DATA LISTING:
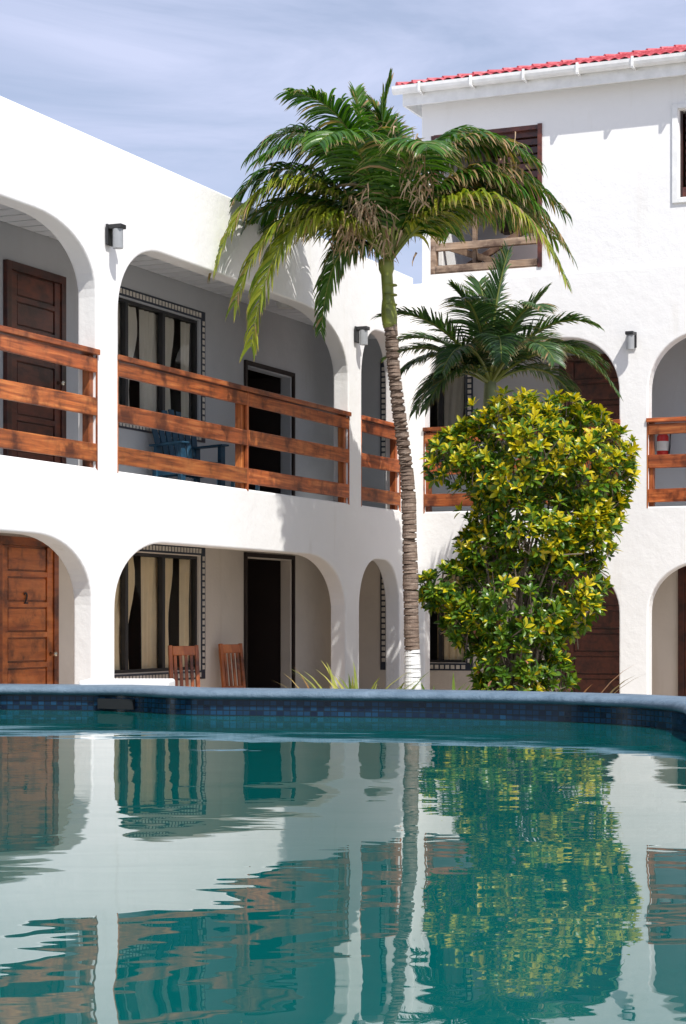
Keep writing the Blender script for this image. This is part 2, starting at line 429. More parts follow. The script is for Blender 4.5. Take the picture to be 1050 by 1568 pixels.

* * *

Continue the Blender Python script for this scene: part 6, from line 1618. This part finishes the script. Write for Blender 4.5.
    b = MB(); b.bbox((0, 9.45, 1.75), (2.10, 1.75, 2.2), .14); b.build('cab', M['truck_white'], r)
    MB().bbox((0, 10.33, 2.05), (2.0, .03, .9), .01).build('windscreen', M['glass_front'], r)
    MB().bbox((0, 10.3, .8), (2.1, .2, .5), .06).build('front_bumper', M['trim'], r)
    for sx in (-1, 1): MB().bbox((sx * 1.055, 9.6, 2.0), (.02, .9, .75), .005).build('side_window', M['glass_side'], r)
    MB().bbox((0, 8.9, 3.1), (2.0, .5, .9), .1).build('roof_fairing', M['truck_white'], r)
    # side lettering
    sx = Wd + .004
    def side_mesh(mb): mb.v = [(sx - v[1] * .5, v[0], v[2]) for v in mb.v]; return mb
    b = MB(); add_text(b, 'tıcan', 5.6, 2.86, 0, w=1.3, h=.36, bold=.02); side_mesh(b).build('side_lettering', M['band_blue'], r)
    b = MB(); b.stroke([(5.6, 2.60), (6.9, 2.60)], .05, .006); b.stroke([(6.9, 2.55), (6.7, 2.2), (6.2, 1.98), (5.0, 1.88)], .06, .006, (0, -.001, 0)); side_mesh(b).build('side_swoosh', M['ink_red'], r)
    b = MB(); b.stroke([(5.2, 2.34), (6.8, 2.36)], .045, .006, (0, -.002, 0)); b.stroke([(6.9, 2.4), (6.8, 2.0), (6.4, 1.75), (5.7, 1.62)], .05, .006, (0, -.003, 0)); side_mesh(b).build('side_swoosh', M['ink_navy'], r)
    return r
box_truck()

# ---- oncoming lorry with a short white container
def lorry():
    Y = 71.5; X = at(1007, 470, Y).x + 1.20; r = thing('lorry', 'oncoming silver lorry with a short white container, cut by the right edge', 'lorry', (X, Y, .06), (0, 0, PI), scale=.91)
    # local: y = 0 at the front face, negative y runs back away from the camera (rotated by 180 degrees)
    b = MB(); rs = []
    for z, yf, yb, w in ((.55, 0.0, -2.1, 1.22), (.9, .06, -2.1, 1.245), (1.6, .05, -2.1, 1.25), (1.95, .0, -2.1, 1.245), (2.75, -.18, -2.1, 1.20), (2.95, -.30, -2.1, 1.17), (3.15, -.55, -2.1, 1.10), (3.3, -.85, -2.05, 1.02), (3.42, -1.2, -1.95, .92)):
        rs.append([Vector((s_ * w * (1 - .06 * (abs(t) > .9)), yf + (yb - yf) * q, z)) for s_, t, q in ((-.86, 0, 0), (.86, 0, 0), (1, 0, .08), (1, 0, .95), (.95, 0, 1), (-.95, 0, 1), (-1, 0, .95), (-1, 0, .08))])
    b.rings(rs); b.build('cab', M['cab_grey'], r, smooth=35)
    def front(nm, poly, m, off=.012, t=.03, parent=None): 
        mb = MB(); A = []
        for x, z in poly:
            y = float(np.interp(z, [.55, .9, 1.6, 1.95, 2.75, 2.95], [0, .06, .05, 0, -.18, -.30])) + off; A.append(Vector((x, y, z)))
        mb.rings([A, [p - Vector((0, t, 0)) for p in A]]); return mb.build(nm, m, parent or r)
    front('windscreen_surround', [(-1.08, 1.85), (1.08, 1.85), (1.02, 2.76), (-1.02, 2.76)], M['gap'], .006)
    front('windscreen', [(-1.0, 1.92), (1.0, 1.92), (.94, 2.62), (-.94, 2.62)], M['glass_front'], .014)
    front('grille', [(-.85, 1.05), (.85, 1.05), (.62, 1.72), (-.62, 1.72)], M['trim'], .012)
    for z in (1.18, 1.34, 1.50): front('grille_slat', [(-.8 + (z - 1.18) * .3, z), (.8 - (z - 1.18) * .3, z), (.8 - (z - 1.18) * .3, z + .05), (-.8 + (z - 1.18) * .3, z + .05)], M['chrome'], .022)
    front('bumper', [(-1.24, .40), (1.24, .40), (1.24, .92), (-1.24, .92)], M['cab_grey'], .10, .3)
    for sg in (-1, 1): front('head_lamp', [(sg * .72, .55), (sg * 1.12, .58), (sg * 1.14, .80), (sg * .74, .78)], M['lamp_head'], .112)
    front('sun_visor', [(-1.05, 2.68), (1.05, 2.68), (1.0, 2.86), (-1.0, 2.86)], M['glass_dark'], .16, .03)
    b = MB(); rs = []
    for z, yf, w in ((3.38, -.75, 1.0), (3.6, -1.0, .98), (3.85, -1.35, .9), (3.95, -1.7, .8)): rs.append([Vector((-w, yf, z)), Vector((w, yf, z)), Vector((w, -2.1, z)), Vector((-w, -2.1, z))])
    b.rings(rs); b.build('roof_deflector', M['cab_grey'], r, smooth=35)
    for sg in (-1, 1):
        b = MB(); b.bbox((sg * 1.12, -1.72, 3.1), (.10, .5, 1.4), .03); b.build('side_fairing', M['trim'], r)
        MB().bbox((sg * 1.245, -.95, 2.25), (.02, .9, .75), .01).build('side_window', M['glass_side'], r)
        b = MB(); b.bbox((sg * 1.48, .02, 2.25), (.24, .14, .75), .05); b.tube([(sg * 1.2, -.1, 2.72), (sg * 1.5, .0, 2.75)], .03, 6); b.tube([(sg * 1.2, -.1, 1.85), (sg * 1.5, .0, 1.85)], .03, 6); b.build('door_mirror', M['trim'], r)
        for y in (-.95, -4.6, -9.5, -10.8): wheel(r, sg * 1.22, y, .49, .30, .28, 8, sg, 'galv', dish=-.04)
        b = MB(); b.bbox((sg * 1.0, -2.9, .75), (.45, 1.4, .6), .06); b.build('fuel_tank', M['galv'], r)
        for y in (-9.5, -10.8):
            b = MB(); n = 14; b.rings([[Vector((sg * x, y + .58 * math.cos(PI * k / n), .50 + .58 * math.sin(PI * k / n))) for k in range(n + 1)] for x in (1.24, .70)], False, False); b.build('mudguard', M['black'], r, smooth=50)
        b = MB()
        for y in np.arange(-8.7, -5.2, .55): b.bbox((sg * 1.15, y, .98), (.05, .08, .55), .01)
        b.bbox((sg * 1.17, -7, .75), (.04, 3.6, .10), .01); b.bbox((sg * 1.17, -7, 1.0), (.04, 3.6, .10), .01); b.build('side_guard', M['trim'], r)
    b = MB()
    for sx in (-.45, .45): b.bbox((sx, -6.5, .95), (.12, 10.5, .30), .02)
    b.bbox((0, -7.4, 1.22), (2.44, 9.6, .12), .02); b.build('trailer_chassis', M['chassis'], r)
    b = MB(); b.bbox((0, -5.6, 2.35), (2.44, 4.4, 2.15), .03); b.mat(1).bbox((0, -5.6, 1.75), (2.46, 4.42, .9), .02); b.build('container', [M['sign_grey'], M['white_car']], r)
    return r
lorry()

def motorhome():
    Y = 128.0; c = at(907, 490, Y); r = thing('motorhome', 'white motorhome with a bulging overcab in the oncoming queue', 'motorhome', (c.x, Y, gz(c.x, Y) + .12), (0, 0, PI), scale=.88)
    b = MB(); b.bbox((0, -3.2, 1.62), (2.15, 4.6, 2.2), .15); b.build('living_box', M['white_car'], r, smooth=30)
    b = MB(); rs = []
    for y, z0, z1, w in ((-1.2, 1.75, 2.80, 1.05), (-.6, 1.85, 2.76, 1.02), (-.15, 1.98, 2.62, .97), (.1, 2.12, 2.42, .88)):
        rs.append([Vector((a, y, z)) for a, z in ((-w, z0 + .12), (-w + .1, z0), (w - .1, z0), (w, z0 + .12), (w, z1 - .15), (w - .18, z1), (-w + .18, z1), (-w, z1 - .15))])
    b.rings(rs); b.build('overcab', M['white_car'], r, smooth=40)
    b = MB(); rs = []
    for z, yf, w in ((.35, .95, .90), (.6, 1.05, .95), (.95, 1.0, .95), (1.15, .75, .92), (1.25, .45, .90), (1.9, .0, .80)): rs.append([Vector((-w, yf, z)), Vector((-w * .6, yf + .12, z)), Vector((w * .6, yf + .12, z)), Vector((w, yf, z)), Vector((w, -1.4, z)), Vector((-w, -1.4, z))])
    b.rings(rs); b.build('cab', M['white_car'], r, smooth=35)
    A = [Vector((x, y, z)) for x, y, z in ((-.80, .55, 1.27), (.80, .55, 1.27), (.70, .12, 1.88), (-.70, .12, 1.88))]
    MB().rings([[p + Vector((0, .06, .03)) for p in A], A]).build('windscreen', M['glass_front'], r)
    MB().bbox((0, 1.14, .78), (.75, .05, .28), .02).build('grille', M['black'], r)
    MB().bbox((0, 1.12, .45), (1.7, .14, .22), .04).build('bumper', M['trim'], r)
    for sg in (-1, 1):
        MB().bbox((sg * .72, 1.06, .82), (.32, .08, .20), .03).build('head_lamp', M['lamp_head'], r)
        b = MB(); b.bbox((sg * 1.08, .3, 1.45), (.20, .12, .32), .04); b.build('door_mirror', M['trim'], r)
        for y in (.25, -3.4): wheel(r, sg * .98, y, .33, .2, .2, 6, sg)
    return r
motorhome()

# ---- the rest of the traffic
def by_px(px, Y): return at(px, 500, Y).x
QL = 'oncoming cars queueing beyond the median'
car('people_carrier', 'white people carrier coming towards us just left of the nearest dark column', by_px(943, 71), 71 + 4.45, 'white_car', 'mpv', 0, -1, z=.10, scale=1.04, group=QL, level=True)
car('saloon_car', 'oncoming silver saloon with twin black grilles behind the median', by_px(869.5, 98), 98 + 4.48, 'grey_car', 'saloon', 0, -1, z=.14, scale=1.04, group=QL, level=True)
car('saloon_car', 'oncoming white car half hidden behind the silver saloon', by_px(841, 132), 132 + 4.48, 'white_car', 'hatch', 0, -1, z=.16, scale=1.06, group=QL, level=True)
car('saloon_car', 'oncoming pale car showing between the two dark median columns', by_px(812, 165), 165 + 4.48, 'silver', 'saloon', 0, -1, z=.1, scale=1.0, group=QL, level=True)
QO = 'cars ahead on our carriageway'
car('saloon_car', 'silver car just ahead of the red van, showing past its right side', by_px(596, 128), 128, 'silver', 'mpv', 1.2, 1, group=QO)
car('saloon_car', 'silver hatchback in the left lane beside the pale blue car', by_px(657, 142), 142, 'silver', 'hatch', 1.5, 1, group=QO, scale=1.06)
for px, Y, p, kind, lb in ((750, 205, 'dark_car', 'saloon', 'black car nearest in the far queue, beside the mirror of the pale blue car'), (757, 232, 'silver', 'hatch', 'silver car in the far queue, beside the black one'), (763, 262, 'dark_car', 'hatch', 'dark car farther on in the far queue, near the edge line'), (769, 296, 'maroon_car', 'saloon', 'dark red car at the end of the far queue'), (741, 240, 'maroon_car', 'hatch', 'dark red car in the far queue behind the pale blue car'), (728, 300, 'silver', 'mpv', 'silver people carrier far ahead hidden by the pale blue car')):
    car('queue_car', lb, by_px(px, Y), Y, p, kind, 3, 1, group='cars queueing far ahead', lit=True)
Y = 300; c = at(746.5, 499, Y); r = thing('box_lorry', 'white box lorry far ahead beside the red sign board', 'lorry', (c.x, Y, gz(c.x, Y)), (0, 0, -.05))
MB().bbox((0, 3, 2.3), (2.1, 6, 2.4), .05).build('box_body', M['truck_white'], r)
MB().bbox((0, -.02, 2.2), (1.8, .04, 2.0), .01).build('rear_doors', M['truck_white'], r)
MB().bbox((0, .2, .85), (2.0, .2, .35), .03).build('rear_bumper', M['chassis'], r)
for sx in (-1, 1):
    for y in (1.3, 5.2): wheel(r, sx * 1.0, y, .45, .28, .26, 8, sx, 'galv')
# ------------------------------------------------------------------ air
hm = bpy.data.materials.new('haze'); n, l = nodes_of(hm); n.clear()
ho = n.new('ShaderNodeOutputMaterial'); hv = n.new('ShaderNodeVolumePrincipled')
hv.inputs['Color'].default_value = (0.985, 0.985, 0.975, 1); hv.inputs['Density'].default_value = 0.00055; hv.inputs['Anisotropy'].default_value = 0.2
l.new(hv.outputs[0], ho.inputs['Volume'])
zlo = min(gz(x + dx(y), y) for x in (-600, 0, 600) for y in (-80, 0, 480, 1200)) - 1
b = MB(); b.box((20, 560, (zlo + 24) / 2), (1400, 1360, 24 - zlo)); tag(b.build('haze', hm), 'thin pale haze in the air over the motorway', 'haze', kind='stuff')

AIM OF THE EXERCISE: Copy out every line where the word "Blender" occurs.

EXPECTED ANSWER:
Keep writing the Blender script for this image. This is part 2, starting at line 429. More parts follow. The script is for Blender 4.5. Take the picture to be 1050 by 1568 pixels.
Continue the Blender Python script for this scene: part 6, from line 1618. This part finishes the script. Write for Blender 4.5.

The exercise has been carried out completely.